L’idée du suicide lui vint, tout aussi naturellement que précédemment les idées de l’amélioration de la vie.
— Pourquoi dois-je vivre, c’est-à-dire quel sera le résultat vrai, indestructible de ma vie éphémère et destructible ? Quel sens a mon existence limitée dans cet univers infini ? C’est un non-sens ! Mais personne ne nous empêche de nier la vie par le suicide !
— Alors tue-toi et tu ne raisonneras plus. La vie ne le plaît pas, tue-toi.

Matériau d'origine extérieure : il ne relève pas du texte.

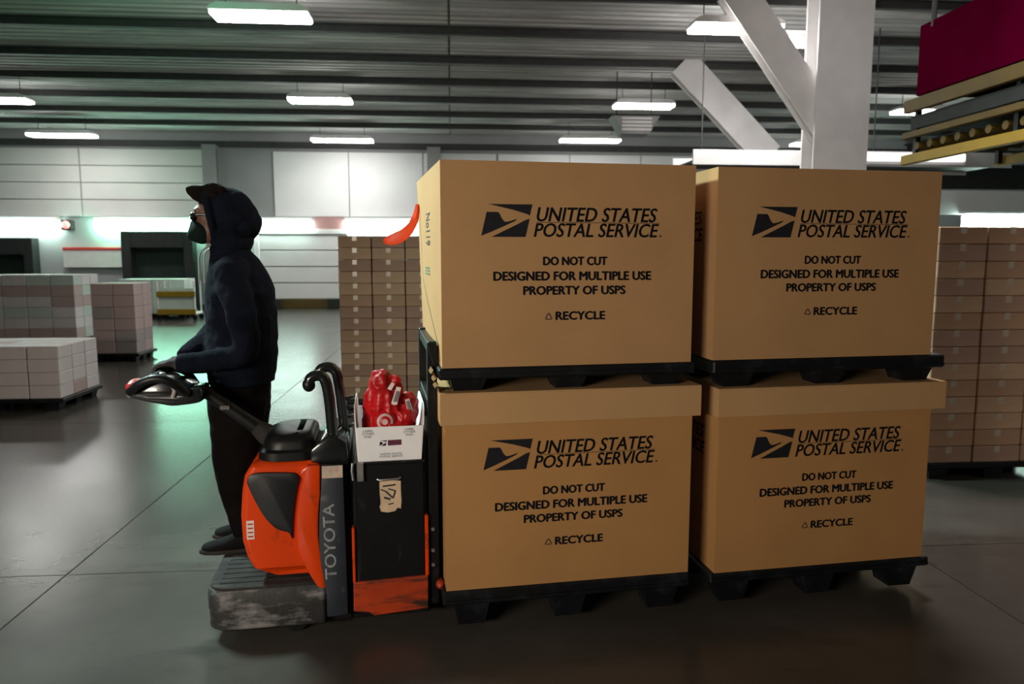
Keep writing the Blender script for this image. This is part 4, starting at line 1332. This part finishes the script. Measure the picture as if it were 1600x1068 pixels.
# shoes
for sg in (-1, 1):
    c = PT + sg * 0.105
    sh = MB()
    ds = -0.02 if sg < 0 else 0.0
    rows = [(-0.885, 0.034, 0.330, 0.05), (-0.91, 0.042, 0.335, 0.06), (-0.96, 0.045, 0.338, 0.062), (-1.01, 0.046, 0.325, 0.052), (-1.07, 0.050, 0.312, 0.038), (-1.13, 0.050, 0.306, 0.030), (-1.165, 0.036, 0.302, 0.024), (-1.18, 0.018, 0.300, 0.016)]
    sh.loft([[(s + ds, c + a * cos(2 * pi * k / 16), max(0.293, zc + b * sin(2 * pi * k / 16))) for k in range(16)] for s, a, zc, b in rows])
    SH = part('shoe', remesh(sh, 0.006, 3), M_shoe, PER, 80)
    so = MB()
    so.prism([(-0.875 + ds, c - 0.03), (-0.90 + ds, c - 0.045), (-1.0 + ds, c - 0.046), (-1.10 + ds, c - 0.054), (-1.16 + ds, c - 0.042), (-1.192 + ds, c - 0.015), (-1.192 + ds, c + 0.015), (-1.16 + ds, c + 0.042), (-1.10 + ds, c + 0.054), (-1.0 + ds, c + 0.046), (-0.90 + ds, c + 0.045), (-0.875 + ds, c + 0.03)], 'z', 0.2765, 0.298, 0.004)
    part('sole', so, M_rubber, SH, 40)


# gloved hands: palm, four fingers closed over the grip bar, thumb under it
def hand(wrist, palm_dir, side, nm):
    """wrist point, hand pointing along -s; side = +1 thumb towards +t, -1 towards -t"""
    hb_ = MB()
    wv = Vector(wrist)
    k = Vector((-1.305, wv.y, 1.283))       # knuckles lie above the grip bar
    hb_.tube([wv + Vector((0.02, 0, 0)), wv + Vector((-0.01, 0, 0.0))], [(0.030, 0.026), (0.032, 0.024)], 12)
    pd = [wv, wv.lerp(k, 0.5) + Vector((0, 0, 0.006)), k]
    hb_.loft([[p + Vector((0, a * cos(2 * pi * q / 14), b * sin(2 * pi * q / 14))) for q in range(14)] for p, a, b in ((pd[0], 0.030, 0.022), (pd[1], 0.041, 0.019), (pd[2] + Vector((0.004, 0, 0)), 0.043, 0.015))])
    lens = [0.046, 0.052, 0.049, 0.038]
    for f in range(4):
        off = (f - 1.5) * 0.0215 * -side
        b0 = k + Vector((0.006, off, 0))
        L = lens[f]
        p1 = b0 + Vector((-L * 0.80, 0, -0.008))
        p2 = p1 + Vector((-L * 0.18, 0, -L * 0.60))
        p3 = p2 + Vector((L * 0.38, 0, -L * 0.30))
        hb_.tube(spline([b0, p1, p2, p3], 4), [0.0105] * 9 + [0.0098, 0.009, 0.0085, 0.0075], 10)
    tb0 = wv.lerp(k, 0.35) + Vector((0, side * 0.034, -0.004))
    hb_.tube(spline([tb0, tb0 + Vector((-0.030, side * 0.020, -0.018)), tb0 + Vector((-0.062, side * 0.012, -0.034))], 4), [0.0125] * 4 + [0.0115, 0.011, 0.0105, 0.010, 0.009], 10)
    g = part('glove', remesh(hb_, 0.0042, 2), M_glove, PER, 80, label='grey and black work glove')
    part('cuff', MB().tube([wv + Vector((0.022, 0, 0)), wv + Vector((-0.006, 0, 0))], [(0.036, 0.034), (0.034, 0.030)], 14), M_glove, g, 60)


hand((-1.245, PT - 0.235, 1.284), None, 1, 'near')
hand((-1.245, PT - 0.155, 1.290), None, -1, 'far')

Si tu vis et ne peux pas comprendre le sens de ta vie, alors finis-la et ne tourne pas dans cette vie en décrivant et en racontant que tu ne la comprends pas. Le spectacle de la vie te répugne, eh bien, alors, va-t’en !
Il faut lire les admirables pages de la Confession où Tolstoï raconte sa lutte intérieure de cette époque quand il avait peur de la vie, tendant à en sortir, et malgré cela espérant d’elle encore quelque chose. Il faut lire ces pages merveilleuses, d’une simplicité tragique, dont la sincérité irrésistible vous empoigne. Quelle lutte affreuse ! Une voix intérieure lui disait :
— Tu ne peux pas comprendre le sens de la vie ; ne pense pas, vis !
Et une autre lui répondait :
— Je ne puis pas faire cela, parce que je l’ai fait trop longtemps déjà.
— Le sens de la vie ! où donc est le sens de la vie ? Où est la vérité ?
— La vérité, c’est la mort.
Et l’instinct de conservation individuelle lui murmurait :
— Non, la vérité, ce n’est pas la mort, c’est la vie.